Tuesday, August 30, 2005

206. Religion




"But us Catholics aren't the shiniest spoons in the drawer either I suppose ..." (Woodson)

Oh, Lawdy la ... never a truer word spoken.

To my way of thinking (such as it is) religion depends on where you are born: if you come from Northern Europe you are a Protestant and if you come from Southern Europe you are a Catholic -- Reformation faultlines -- with the notable exceptions of Poland and Ireland.

In America (North) and Australia, NZ -- new countries by definition -- everything gets mixed up. America (South) is basically Catholic because of Spanish and Portuguese influence but Prod evangelicals have been making significant inroads for social rather than religious reasons (JPII messed up in curbing the radical wing of the Catholic clergy who supported the poor)!!

If you come from the eastern Mediterranean and North Africa you could have been just about anything until about 60-70 years ago when the Arab world squeezed out most of the minorities -- the Copts, the Armenian Christians, the Greek Orthodox, the Ba'hai, the Maronites, the Syrian Christians, the Druze, the Sufis, the Parsees, the Allawi, plus the so-called devil worshippers, and all the jigsaw puzzle of tiny sects that have existed for the best part of 2000 years. What a loss, although Syria and Lebanon still have vigorous minority communities.

In India you could have been born Hindu or Muslim (for family and historical reasons) or maybe Parsee in Bombay -- sorry, Mumbai -- or St Thomas Christian in the south. And then we have the Sikhs, of course, half Hindu and half Muslim in the beginning but now neither: distrusted from both sides and now aggressively independent.

Buddhist in SE Asia, mostly hinayana, but mahayana when you move north to China (combined with animism, Taoism and Confucian precepts) and then a strange mix of animism and Buddhism in Korea and Japan. Tibet stands alone, totally different from all its neighbours.

Looking at the geographical spread of religious belief, I can't help but believe that people create different culturally-defined approaches to the mystery of creation and the meaning of human life -- whether one or many gods. That seems pretty obvious. I don't think God (hello!) has much to do with the way people codify their beliefs. God is defined in different ways in various cultures according to their traditions and way of life -- and I don't think it really matters. A belief in a spiritual world or even a Supreme Being is more imortant than the actual description.

All rivers lead to the sea.

Organized religion is political by definition: but the core of human religious belief is not political at all. It is a yearning for love and truth -- and trying (seriously) to maintain ethical values, i.e. preventing yourself and others from behaving like selfish idiot children.

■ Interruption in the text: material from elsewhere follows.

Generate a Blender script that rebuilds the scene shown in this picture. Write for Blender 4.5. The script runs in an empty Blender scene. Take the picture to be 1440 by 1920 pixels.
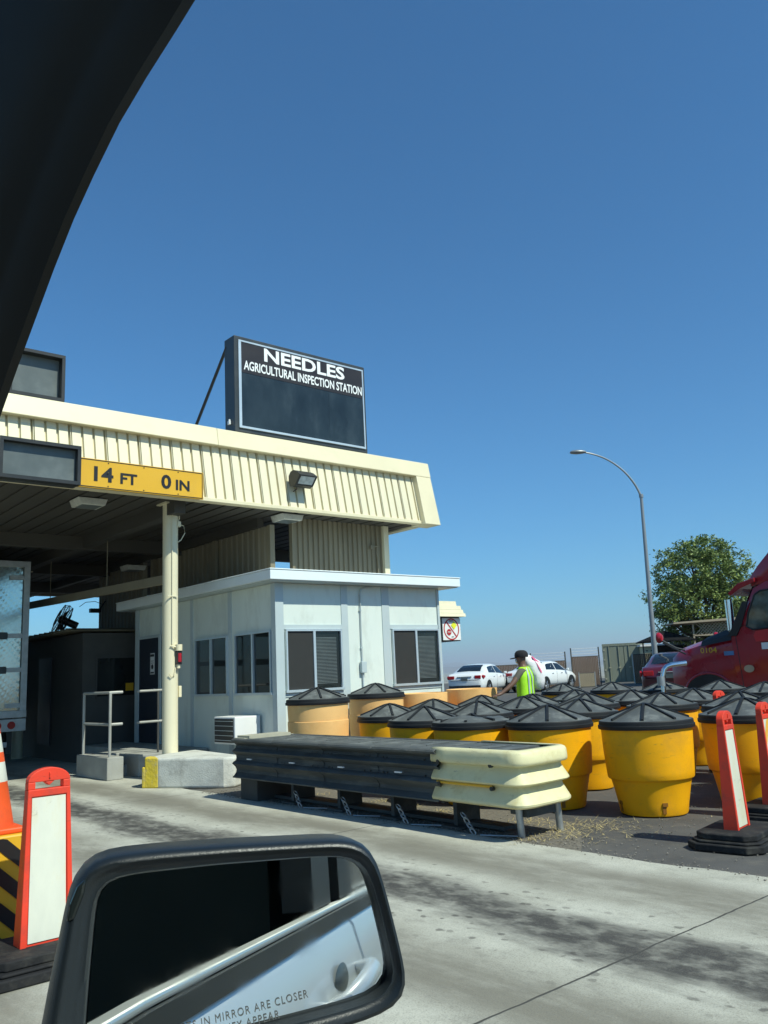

Does this apply to Islamic intolerance and tunnel vision? Big time. Does it also apply to American evangelicals and their "born again" claptrap? Sure.

Does it apply to the Jews and their idea of being God's "Chosen People"? Of course it does. You need to be a slightly quixotic person these days even to raise that question. Immediately you get attacked for being anti-Semitic. But this is total nonsense. Semite refers to a language group rather than an exclusively Jewish ethos. Arabs are equally Semitic, because their language is akin to Hebrew and vice-versa. Bite on that.

No religion controls God. Look at the world. You need to be really stupid to believe your religion is right and everyone else's is wrong. Unfortunately, such beliefs are common.

You atheists ain't out of the woods, either -- NOT believing in God is just as much an act of faith as believing in some (not necessarily religiously circumscribed) Creator. How can you really know? At best you can go 50-50.

In closing, allow me to piously hope that everyone gets what they deserve after shuffling off these mortal coils. You believe in nothing? You get nothing. You believe in hell? Off to hell you go. You believe in 72 virgins waiting for you in paradise? Check your dictionary: it might be 72 raisins instead. You believe in heaven above the clouds? With a harp, for God's sake? Well, it's probably more fun than living in Utah.

The Irish heaven will be very different ... I can visualise great music and fine-lookin' women in a pub that never closes and the barmen never asking for money. If God has a sense of humour, we should all get what we believe in.